Nearly three decades after the first people power uprising, Sr. Ems looked back at the experience of the Filipino trade union movement and the progressive bloc in general, and she wonders what kind of grouping is needed for this army of mass retrenched and unemployed. She asked, “Can there be a global union of the unemployed? Can solidarity groups be formed again?”

Given the post-Edsa years of anti-strike, anti-union conditioning of workers, she rues what seems to be the young workers’ lack of awareness of their rights. “Until now, they seem to be afraid of picketlines and labor strikes.”

After the first Edsa, the first Aquino administration lost no time in amending labor laws to the detriment of the workers movement. Nowadays, Sr. Ems notes that in the Church-Workers Solidarity, for example, the members are mostly unemployed. They are workers or unionists retrenched by the thousands so the company could bust the union and resort to contractualization.

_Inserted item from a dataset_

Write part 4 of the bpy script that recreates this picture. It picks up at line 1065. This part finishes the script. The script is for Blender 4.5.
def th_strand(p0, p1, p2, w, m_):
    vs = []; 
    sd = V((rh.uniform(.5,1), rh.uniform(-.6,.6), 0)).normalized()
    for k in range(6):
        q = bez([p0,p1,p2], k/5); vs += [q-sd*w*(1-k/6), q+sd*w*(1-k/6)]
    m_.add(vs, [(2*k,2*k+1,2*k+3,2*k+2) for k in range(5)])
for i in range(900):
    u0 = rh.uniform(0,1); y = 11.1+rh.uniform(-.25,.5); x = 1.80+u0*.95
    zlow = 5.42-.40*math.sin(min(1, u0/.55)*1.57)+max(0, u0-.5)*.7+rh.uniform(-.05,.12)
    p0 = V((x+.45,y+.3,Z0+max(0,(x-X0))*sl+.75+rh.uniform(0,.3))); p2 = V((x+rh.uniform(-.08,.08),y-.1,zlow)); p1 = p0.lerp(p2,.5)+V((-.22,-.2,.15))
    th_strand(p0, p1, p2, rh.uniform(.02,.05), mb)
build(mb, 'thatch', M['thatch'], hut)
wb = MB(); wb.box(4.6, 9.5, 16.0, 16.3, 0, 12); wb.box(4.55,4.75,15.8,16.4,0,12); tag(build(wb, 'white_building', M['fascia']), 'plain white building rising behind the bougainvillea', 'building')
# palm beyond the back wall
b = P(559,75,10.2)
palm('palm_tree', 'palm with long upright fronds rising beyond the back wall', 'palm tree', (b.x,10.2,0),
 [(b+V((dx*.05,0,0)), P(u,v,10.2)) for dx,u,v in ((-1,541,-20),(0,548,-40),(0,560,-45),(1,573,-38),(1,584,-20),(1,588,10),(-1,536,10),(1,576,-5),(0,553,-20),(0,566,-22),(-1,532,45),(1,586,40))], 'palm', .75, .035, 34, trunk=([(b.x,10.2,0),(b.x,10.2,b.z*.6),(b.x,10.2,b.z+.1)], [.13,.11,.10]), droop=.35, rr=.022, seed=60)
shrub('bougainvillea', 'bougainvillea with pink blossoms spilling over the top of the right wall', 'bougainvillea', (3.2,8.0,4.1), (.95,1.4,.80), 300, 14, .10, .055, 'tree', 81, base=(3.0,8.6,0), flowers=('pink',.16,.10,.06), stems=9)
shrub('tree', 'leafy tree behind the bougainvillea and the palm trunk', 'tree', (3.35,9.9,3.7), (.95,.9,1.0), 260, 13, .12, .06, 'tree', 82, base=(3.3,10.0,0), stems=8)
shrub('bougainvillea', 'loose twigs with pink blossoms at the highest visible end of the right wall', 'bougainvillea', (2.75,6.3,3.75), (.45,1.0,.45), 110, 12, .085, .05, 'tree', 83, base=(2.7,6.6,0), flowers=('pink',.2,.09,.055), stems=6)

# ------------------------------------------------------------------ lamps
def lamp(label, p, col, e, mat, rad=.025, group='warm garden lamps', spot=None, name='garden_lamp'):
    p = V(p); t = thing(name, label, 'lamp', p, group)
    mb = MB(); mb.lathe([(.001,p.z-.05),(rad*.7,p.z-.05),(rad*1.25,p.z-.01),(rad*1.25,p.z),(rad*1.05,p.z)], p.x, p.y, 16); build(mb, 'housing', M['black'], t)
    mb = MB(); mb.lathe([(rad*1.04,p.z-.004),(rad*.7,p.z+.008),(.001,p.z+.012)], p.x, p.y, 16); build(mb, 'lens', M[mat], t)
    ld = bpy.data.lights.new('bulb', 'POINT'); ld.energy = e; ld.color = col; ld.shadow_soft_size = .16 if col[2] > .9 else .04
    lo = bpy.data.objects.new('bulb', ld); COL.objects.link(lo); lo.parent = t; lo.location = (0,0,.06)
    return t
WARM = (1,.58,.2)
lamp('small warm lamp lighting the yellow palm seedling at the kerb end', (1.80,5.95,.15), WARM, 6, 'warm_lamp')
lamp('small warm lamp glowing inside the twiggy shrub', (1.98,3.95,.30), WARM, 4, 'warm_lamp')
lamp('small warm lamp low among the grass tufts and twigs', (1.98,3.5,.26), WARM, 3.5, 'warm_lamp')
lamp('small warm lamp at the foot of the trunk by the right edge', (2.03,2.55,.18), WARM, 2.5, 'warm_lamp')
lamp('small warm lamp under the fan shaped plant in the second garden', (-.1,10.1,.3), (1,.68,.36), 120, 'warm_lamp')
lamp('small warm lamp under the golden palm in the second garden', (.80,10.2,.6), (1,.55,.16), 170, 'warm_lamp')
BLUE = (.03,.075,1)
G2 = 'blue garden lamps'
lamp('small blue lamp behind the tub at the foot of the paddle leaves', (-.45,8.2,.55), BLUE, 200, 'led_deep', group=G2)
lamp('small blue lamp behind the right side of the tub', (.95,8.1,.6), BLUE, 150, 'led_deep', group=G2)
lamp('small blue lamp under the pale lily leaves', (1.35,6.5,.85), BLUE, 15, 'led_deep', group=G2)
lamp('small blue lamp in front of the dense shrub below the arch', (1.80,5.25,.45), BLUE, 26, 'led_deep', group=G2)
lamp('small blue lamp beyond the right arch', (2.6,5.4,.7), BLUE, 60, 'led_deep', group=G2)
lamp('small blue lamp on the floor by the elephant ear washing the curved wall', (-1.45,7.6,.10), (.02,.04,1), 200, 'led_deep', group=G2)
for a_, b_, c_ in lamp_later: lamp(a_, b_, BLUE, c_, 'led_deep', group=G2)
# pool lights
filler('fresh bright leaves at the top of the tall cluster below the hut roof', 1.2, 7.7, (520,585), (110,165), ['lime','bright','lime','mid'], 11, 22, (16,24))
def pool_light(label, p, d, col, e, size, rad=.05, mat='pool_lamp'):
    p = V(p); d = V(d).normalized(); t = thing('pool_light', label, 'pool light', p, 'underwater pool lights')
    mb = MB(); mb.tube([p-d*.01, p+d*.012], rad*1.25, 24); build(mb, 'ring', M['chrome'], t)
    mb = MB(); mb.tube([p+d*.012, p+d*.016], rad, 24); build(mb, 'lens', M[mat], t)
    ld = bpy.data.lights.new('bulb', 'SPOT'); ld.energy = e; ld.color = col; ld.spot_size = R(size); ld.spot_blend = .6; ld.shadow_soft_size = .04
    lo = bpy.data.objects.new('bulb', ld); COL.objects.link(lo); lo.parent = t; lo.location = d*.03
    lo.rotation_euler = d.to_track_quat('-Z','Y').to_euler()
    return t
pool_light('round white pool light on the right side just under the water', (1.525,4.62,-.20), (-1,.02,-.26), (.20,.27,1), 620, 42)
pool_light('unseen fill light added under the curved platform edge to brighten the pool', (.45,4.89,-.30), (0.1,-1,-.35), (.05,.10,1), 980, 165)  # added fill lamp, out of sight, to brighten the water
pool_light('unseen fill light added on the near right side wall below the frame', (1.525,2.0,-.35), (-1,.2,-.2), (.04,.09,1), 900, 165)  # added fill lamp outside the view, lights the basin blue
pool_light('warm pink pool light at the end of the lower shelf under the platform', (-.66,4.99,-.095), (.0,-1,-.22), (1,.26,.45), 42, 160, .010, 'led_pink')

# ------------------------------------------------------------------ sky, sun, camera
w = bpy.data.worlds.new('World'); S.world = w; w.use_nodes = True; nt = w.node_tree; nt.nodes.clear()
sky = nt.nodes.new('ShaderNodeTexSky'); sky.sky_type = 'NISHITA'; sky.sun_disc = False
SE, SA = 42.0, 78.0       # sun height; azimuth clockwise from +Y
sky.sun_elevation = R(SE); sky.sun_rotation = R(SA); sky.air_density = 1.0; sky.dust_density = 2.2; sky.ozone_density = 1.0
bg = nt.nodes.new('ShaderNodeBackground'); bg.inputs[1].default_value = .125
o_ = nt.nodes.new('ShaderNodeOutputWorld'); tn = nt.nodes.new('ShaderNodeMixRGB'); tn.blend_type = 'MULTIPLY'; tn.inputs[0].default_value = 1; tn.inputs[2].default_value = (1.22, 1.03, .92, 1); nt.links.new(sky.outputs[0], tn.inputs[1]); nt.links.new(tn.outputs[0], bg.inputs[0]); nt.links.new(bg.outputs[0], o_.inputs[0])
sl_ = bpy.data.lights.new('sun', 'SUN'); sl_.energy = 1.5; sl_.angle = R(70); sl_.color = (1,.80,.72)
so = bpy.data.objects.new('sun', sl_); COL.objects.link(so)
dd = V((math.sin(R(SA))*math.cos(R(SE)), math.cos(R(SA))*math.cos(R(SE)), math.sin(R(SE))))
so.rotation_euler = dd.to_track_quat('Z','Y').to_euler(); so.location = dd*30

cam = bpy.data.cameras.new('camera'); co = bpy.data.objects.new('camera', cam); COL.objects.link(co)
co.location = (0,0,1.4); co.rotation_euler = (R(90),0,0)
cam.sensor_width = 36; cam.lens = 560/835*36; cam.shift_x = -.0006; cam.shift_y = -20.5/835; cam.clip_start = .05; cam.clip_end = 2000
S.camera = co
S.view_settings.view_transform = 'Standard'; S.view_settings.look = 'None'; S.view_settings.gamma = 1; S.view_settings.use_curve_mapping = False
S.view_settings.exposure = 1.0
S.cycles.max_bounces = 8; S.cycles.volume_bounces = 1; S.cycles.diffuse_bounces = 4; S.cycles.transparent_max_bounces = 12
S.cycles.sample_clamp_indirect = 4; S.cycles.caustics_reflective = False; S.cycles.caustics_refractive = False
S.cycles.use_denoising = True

Regarding the current President Benigno Noynoy Aquino III, son of the Post-Edsa 1 president Corazon Cojuangco Aquino, she said: “It is like we have a smokescreen.” She recalled how, after Edsa and after the fall of the dictatorship, some people, including some of her fellow religious, seem to think the problem has been solved and it is now past the time for activism.

In her capacity as a convener of Church-Workers Solidarity, Sr Ems looked back to the time when the Filipino trade union movement was more vibrant and strong. She urges the remaining unionists now to persevere, to never lose touch with the sisters whom she said can still be called upon to provide support if only the workers would not stop finding ways to reach out to them.